The exercise: Reproduce exactly the lines below, from the first through the one containing "COL = scene.collection", and nothing more.

-------- Given material

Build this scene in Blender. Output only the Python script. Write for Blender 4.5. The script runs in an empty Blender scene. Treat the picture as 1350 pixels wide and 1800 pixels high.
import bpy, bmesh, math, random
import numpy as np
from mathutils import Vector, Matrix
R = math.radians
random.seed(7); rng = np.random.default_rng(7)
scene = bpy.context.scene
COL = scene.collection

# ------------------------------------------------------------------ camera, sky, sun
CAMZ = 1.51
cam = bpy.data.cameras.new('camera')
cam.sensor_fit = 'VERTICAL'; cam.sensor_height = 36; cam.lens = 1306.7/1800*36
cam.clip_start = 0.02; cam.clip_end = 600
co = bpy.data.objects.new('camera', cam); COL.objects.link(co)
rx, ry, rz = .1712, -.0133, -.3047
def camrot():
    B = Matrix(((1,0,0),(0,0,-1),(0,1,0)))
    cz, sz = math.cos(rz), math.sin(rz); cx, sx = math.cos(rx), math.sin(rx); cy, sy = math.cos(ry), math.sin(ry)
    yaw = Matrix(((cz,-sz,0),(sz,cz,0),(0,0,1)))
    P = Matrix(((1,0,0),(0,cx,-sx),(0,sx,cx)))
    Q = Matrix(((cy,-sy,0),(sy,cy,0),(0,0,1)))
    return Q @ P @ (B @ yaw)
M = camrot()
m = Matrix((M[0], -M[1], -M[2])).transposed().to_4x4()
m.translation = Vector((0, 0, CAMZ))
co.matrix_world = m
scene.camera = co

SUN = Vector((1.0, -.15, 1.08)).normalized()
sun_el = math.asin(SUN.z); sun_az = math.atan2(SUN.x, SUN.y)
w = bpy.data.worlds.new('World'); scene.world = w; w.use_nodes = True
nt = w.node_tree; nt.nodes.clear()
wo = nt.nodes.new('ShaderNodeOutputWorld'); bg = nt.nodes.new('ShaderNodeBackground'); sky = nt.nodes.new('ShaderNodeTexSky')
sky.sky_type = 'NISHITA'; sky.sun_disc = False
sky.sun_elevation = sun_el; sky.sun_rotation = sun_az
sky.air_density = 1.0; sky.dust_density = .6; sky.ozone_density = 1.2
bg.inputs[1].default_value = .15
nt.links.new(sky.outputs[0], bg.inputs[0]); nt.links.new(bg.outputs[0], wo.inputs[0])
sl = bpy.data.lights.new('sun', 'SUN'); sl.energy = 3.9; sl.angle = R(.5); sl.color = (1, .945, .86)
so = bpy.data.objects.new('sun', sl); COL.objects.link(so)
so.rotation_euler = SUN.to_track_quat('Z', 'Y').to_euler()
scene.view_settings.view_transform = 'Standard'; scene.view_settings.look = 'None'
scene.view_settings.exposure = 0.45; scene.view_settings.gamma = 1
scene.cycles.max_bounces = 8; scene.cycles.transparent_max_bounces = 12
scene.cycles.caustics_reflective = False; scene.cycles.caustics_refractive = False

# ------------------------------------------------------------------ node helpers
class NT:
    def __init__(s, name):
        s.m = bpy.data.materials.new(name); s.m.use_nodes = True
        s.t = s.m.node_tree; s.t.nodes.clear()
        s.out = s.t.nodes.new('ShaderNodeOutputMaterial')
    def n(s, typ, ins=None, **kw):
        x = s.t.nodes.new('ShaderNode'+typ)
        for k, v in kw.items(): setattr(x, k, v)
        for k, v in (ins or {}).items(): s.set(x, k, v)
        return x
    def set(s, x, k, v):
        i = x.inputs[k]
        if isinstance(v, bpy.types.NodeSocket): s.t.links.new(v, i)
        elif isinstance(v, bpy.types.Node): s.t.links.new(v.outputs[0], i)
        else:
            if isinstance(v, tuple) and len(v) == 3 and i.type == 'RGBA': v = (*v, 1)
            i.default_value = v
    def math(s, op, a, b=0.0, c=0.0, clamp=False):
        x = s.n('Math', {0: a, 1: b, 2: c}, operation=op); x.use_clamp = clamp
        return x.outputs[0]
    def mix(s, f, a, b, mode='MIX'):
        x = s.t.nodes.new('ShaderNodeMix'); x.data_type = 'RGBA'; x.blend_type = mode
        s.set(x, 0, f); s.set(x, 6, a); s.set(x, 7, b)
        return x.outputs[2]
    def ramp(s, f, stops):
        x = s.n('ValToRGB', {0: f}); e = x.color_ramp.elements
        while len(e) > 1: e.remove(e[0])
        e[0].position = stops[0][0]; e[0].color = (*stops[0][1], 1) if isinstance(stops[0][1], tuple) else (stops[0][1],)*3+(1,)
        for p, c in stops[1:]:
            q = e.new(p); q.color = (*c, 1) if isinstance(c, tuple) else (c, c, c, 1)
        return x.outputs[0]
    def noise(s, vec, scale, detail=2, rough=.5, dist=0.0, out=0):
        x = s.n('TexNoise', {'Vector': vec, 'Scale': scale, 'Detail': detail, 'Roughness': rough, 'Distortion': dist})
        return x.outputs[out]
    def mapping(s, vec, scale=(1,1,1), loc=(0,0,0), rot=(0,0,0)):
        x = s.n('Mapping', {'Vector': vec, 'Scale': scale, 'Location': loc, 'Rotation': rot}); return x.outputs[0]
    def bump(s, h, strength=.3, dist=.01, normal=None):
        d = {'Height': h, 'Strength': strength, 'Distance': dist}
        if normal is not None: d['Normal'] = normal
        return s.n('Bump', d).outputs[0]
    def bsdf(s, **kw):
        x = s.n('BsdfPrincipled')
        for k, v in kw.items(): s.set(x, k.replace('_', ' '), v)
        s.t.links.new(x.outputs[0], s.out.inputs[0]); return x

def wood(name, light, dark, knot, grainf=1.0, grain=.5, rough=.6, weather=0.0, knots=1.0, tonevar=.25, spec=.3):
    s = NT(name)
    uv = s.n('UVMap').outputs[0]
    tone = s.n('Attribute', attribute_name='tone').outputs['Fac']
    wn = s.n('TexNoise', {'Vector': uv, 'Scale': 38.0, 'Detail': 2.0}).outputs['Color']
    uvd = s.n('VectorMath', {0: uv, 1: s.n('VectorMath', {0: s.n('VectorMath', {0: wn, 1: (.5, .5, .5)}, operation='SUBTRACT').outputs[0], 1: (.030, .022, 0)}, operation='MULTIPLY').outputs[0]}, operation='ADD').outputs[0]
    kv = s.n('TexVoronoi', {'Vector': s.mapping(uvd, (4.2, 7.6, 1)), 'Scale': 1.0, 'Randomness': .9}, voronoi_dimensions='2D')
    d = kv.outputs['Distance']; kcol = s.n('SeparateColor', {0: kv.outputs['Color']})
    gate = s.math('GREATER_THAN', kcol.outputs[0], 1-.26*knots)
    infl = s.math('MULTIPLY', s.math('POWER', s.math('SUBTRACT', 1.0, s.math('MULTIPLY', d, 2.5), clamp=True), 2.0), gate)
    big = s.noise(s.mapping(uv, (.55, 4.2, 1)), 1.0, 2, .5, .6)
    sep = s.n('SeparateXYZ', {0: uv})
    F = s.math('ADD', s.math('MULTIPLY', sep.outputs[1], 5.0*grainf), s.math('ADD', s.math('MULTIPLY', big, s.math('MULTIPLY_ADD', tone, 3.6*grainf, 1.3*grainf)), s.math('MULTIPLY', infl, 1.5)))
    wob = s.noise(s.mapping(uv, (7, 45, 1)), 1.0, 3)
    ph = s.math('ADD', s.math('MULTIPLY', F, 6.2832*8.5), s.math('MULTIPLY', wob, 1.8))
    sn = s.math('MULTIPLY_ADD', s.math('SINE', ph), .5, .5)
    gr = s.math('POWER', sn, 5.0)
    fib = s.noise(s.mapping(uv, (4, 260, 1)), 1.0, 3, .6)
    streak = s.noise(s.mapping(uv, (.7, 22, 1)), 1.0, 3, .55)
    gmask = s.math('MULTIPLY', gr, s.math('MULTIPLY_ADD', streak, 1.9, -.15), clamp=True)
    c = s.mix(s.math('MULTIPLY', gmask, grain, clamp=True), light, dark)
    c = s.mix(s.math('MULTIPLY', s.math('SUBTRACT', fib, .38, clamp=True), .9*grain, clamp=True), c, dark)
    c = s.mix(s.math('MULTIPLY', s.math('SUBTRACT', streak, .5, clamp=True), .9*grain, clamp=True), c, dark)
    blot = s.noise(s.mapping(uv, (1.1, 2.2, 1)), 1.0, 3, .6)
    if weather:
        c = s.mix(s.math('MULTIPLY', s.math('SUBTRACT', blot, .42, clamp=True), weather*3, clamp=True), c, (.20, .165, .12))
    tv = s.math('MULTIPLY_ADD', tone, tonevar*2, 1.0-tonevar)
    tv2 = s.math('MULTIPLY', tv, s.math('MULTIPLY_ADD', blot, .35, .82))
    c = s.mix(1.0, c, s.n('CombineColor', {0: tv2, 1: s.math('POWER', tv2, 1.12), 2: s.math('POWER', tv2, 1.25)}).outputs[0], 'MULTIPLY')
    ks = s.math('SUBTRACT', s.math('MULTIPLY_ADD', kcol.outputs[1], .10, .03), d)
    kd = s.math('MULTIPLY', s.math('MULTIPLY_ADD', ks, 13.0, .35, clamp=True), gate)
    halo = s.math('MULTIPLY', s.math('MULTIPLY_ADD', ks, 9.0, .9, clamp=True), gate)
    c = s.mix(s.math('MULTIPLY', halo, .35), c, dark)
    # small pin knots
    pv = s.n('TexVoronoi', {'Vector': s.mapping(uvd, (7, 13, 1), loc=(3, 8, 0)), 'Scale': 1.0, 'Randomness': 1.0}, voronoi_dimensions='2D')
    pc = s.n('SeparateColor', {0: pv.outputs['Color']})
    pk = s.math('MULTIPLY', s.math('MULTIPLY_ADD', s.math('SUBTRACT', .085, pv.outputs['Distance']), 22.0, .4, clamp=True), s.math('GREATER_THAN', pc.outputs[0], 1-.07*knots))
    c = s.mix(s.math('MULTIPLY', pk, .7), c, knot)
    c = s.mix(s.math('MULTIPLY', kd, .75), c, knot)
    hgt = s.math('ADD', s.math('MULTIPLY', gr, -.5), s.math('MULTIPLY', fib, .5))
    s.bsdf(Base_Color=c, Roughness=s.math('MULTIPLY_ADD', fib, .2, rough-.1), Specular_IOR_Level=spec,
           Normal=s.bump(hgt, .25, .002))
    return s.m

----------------

Result of this task:
Build this scene in Blender. Output only the Python script. Write for Blender 4.5. The script runs in an empty Blender scene. Treat the picture as 1350 pixels wide and 1800 pixels high.
import bpy, bmesh, math, random
import numpy as np
from mathutils import Vector, Matrix
R = math.radians
random.seed(7); rng = np.random.default_rng(7)
scene = bpy.context.scene
COL = scene.collection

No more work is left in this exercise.